- **EXERCISE GOAL**: Pick out every line with the word "this" and copy it.
--------------------------------
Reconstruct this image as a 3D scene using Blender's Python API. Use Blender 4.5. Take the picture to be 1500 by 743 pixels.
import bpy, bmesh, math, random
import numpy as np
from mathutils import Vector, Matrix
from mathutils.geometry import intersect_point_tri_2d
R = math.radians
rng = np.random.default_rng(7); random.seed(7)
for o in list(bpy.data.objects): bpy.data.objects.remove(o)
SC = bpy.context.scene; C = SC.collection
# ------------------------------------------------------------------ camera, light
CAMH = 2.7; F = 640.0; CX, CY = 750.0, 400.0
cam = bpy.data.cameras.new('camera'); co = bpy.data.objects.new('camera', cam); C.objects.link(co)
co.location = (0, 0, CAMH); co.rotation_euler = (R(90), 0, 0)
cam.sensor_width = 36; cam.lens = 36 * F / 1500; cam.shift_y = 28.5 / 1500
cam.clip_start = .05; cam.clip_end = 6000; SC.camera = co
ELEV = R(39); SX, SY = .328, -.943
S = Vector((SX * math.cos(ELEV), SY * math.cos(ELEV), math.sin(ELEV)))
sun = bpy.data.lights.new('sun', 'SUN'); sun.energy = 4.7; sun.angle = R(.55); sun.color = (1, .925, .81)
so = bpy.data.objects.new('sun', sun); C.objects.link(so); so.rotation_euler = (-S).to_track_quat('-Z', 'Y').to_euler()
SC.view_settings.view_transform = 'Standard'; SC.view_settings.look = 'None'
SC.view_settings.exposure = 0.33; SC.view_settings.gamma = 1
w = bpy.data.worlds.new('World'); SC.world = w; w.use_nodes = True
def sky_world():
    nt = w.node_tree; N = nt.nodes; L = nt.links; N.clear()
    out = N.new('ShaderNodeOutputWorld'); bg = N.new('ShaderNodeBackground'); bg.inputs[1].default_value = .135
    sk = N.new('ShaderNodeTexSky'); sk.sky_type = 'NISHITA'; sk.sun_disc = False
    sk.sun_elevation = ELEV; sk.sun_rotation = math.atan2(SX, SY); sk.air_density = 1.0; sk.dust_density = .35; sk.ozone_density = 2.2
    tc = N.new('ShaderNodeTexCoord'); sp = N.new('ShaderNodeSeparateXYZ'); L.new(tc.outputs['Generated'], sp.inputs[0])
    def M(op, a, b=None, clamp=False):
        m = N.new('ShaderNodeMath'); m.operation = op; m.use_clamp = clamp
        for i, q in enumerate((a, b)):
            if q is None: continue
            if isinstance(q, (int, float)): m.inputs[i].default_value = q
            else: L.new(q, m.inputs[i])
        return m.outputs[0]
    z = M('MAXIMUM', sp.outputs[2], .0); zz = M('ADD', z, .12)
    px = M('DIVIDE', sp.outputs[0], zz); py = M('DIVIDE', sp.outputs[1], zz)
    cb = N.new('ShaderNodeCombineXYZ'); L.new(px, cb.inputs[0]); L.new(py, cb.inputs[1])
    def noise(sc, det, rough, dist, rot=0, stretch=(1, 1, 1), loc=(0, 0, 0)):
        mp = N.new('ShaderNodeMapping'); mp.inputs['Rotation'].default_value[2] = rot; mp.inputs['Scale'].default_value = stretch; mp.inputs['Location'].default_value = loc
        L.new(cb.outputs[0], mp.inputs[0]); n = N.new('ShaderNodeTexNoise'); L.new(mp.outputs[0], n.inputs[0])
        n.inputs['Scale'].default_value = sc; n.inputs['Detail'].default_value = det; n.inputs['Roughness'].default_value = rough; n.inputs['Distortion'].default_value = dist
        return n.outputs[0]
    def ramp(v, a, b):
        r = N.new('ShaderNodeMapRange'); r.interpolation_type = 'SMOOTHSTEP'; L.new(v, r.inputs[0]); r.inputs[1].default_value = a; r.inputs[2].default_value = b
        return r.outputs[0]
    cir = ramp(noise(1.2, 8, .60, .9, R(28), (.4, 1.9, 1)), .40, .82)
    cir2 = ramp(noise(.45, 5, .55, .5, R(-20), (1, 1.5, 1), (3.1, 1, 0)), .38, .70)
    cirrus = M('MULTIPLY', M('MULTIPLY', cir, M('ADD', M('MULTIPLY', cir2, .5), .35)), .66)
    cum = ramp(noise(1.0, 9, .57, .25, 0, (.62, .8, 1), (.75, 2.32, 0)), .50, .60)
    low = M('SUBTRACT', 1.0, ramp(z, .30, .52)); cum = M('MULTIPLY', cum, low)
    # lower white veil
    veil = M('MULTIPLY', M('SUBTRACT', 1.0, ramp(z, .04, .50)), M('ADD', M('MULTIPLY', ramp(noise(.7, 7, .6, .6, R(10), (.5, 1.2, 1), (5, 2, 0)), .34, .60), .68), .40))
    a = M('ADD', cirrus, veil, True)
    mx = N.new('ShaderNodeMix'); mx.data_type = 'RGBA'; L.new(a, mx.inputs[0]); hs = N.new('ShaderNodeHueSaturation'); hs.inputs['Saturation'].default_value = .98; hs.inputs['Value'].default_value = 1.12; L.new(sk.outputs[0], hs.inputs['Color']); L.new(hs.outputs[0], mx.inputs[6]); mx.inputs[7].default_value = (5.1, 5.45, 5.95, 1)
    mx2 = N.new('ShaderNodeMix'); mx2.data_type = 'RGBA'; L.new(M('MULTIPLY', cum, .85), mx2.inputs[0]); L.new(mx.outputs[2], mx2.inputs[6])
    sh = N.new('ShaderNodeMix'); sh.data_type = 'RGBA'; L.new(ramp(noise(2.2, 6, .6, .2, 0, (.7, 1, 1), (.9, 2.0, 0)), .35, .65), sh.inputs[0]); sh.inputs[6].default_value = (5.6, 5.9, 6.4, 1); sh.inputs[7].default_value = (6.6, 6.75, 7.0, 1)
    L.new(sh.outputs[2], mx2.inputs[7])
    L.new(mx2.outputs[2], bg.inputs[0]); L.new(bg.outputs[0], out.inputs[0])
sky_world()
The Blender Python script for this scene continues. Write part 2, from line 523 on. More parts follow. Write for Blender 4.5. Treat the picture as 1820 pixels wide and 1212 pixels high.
--------------------------------
- **FULL RESPONSE**:
Reconstruct this image as a 3D scene using Blender's Python API. Use Blender 4.5. Take the picture to be 1500 by 743 pixels.
The Blender Python script for this scene continues. Write part 2, from line 523 on. More parts follow. Write for Blender 4.5. Treat the picture as 1820 pixels wide and 1212 pixels high.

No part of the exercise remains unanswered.